| > So you are criticising RISC-V not compared to its actual x86 and Arm competition -- where overflow checking is also not free and is seldom used How do people do overflow checking on x86 and ARM in practice? For languages which implement it, such as Rust or Ada? I know 32-bit x86 has the INTO instruction, which raises interrupt 4 if the overflow flag (OF) is set – but it was removed in x86-64, which gives me the impression that even languages which did do checked arithmetic weren't using it. > but against some imaginary ideal CPU that doesn't exist I'm not the person you are responding to, but to try to read their argument charitably (to "steelman" it) – if a person thinks checked arithmetic is an important feature, RISC-V's decision not to include it could be seen as a missed opportunity. > or no one uses because it's so slow.

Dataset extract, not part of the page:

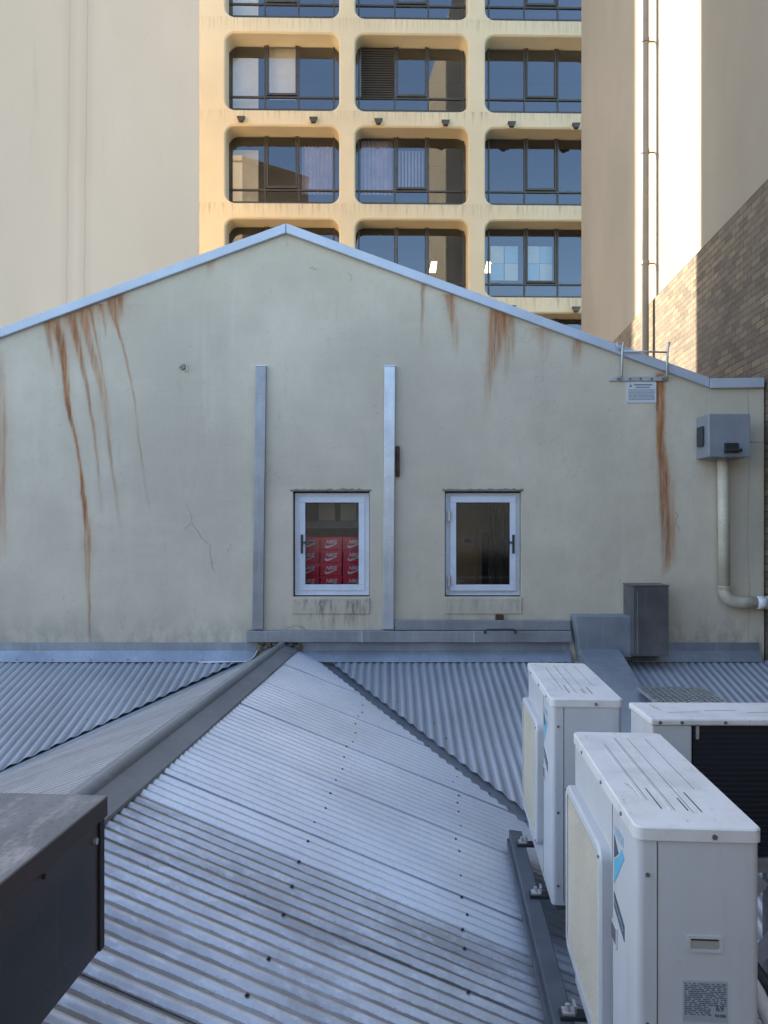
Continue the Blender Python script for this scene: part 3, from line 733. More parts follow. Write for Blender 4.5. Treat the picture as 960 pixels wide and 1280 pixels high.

Is it inherently slow? Or is it just the chicken-egg problem of hardware designers feel no motivation to make it fast because software doesn't use it, meanwhile software doesn't use it because the hardware doesn't make it fast enough? |
> I know 32-bit x86 has the INTO instruction, which raises interrupt 4 if the overflow flag (OF) is set – but it was removed in x86-64, which gives me the impression that even languages which did do checked arithmetic weren't using it.
Languages still use the overflow flag, they just don't use interrupts. I'm most familiar with Rust, where if the program wants a boolean value representing overflow (e.g., with checked_* or overflowing_* operations), LLVM obtains that value using a SETO or SETNO instruction following the arithmetic operation. If the program just wants to branch on the result of overflow, LLVM performs it using a JO or JNO instruction. Overflow checks that crash the program (e.g., in debug builds) are implemented as an ordinary branch that calls into the panic handler.